There’s no shame in not getting a correct answer, but it’s frustrating not to come up with two answers that you’ve either known, or known how to solve, at some point in life. I hate forgetting things. Luckily for me, my opponent managed three correct answers to my four, gave me a 3 for Sibelius, and gave me a 1 on the parabola. I escaped with a 6(4)-3(3) win.

4 comments:

Martin said...

Got 3 here, won on a forfeit.

1. Yeah, same here. Mazawi was a better guess than whatever I put down.

2. Yeah, knew this one cold.

3. This one's interesting. I could conceptualize the problem, but I couldn't work out the formula. So I did what Newton himself probably did at one point, I drew the curve out as best I could and started drawing very thin vertical rectangles to approximate the area. Eventually I figured out that 2.66 was the likely area (8/3 never crossed my mind). I got credit for that answer, even though I could see an argument that it's not technically right. I was very proud of this one, it's by far the most work I've ever put in on an LL answer.

4. It took a few seconds of meditating to hone in on it, but I did come up with hazelnuts. Hazelnuts are a pretty important ingredient in Austrian desserts, so ... I was glad to get this one right.

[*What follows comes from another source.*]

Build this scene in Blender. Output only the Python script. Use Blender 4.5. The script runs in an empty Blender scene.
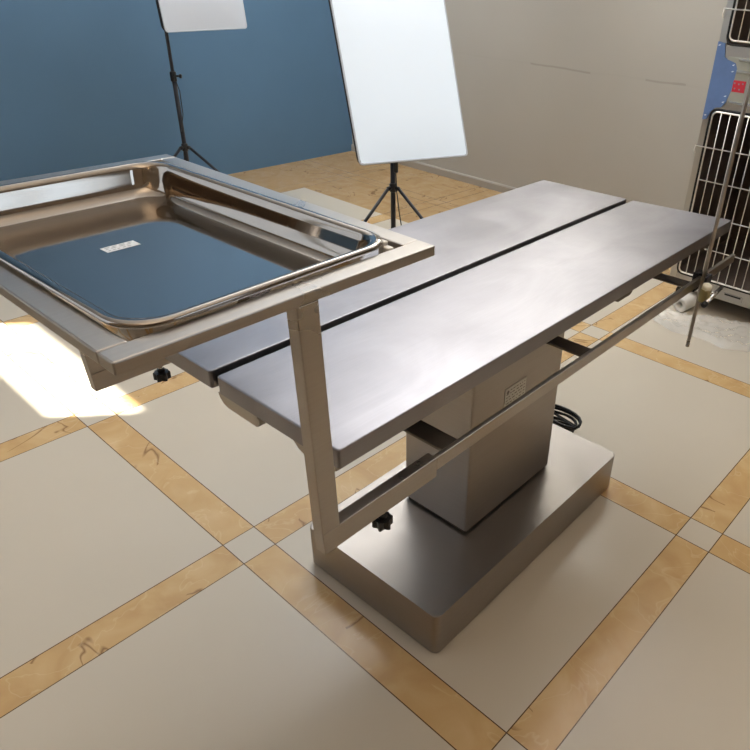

5. Nope, never had a prayer on this one.

6. I put down Strauss, meaning Richard, on the logic that the age fit. Didn't get it right, but it did cheer me up that R. Strauss was born in 1864.

Mike (MarkovichM) said...

Actually, I looked up that formula after the fact, alas. Sure would've helped -- I'd have lost by 1 instead of taking the miserable shutout. Not since Tiger irked Fuzzy has the green jacket cost someone so dearly.

Good dinner, though.

Unknown said...

I honestly sometimes can't be bothered to suss out the math answers--I'm engaged in a complicated strategy not to get promoted, so I take those as wrong answers I'm happy to have. But I took a shot in the dark with 4 Pi, too.

S. McGuire said...

You need calculus for the math question.

Areas under the curve are computed using integrals. The anti-derivative of x^2 is (1/3)x^3. You evaluate this at the two endpoints (x=2 and x=0) and subtract, and you get 8/3.

You usually can't "reason out" measurements with curves; they're too subtle. Either it's a formula you happen to know (like the area of a circle), or you go back to first principles (calculus).